Sistem "Ketua Kelas" dan "Cukong" Proyek Bikin Geram di Wajo
Mediapertiwi,id,Wajo-SulSel-Adanya istilah "ketua kelas" yang mengkoordinir paket proyek di Kabupaten Wajo kini tengah menguat.
Praktik “bagi-bagi kue proyek” kembali mencuat di lingkaran Pemerintah Kabupaten Wajo. Ini dibuktikan bahwa Proyek Dana Alokasi Khusus (DAK) Dinas pendidikan diduga kuat di koordinir oleh sosok yang berasal dalam kekuasaan yang bukan pejabat struktural, melain tim pemenangan pilkada lalu.
Sistem yang dikenal dengan sebutan “Ketua Kelas", kini aktif menjadi pintu masuk bagi "calo proyek" yang melibatkan oknum kerabat dekat sang pemimpin alias bupati. Namanya mencuat sebagai "maestro" pengatur proyek di wilayah ini.
Belum lagi adanya kontraktor luar yang menguasai proyek besar asal Kabupaten Soppeng sebagai pemenang tender yang saat ini sementara mengerjakan tiga proyek dengan anggaran miliaran. Salah satunya yakni paket pekerjaan proyek pemeliharaan kompleks rujab bupati wajo dengan pagu anggaran 3,7 M.

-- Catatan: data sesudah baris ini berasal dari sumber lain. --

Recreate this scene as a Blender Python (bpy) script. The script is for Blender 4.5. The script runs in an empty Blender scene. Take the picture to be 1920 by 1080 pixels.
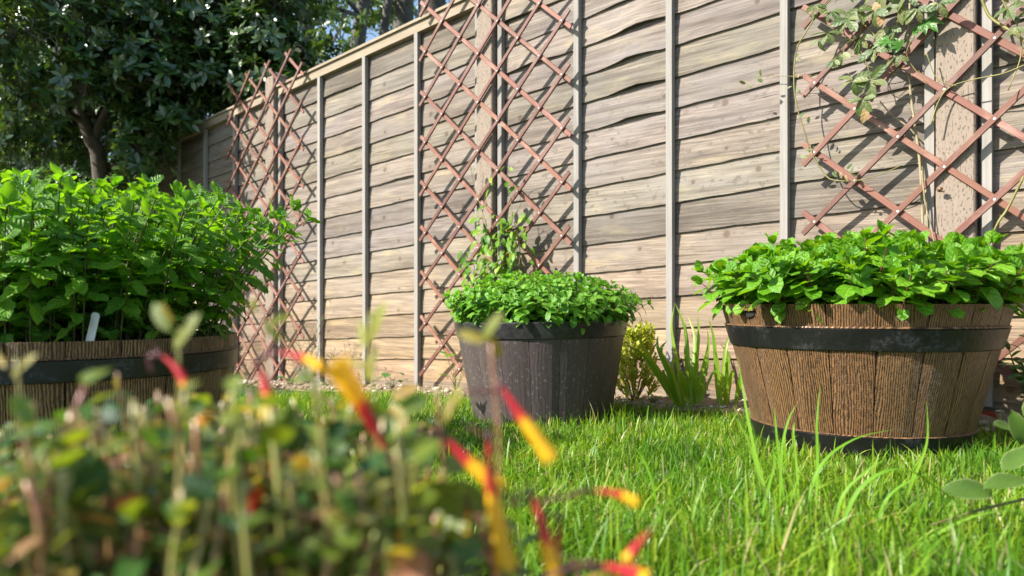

Masuknya pengusaha atau kontraktor dari luar sebagai pemenang tender di Kabupaten Wajo ini, menunjukkan sistem pengadaan memang terbuka dan kompetitif, akan tetapi ini juga mengungkapkan lemahnya daya saing maupun pemberdayaan kontraktor lokal.
Dugaan kuat mengemuka bahwa sejumlah proyek fisik dan pengadaan barang/jasa tidak lagi murni untuk kepentingan rakyat, melainkan dijadikan ajang "balas budi" politik dan alat bayar utang saat konstentasi pilkada lalu.
Dilain sisi, masalah proyek yang dikuasai oleh istilah "cukong" dan istilah "ketua kelas" proyek seringkali mengacu pada praktik korupsi, nepotisme, atau kolusi dalam pengelolaan proyek di suatu daerah. Istilah "cukong" sendiri sering digunakan untuk merujuk pada individu atau kelompok yang memiliki pengaruh besar dalam proyek-proyek pemerintah atau swasta, seringkali melalui koneksi politik atau keuangan.
Hingga berita ini di tayangkan, Bupati Wajo maupun wakilnya yang di konfirmasi melalui WhatsAppnya Sabtu (5/7) terkait masalah tersebut tak kunjung dijawab.
Sementara itu, Ketua Perserikatan Journalis Indonesia (PERJOSI) Kabupaten Wajo, Abrar Mattalioe, mengungkapkan, jika diamati, hampir setiap tahun, perusahaan dari luar daerah khususnya dari Kabupaten Soppeng mendominasi daftar pemenang tender proyek bernilai besar di Wajo. Ironisnya, perusahaan lokal hanya menjadi penggembira. "Mereka seakan-akan tak diinginkan berkembang di tanah sendiri," ujar Abrar.
Fakta ini bukan sekadar soal kalah bersaing. Ini tentang bagaimana kebijakan pemerintah daerah seharusnya berpihak pada pembangunan ekonomi lokal, bukan justru membuka karpet merah bagi kontraktor luar tanpa proteksi terhadap pelaku usaha daerah sendiri.
Abrar juga menyoroti dengan adanya istilah "ketua kelas" yang membagi-bagi proyek. Hal itu dapat memicu potensi korupsi dan penyalagunaan kekuasaan jika tidak ada pengawasan yang efektif.
Dilain sisi masyarakat mungkin akan kehilangan kepercayaan terhadap kinerja bupati jika proyek-proyek dikuasai oleh segelintir orang atau atau kelompok tertentu.
Abrar mengatakan bahwa Bupati memang tak pernah secara eksplisit menyatakan dukungan terhadap praktik ini. Tapi diamnya pemimpin di tengah gejolak yang terang-benderang, bagi sebagian pihak, justru dianggap sebagai bentuk pembiaran yang disengaja.
“Kalau Bupati bersih, mestinya bisa bersikap. Tapi kalau dibiarkan terus, publik akan percaya bahwa ini semua ada di bawah kendalinya,” tegasnya. (Tim).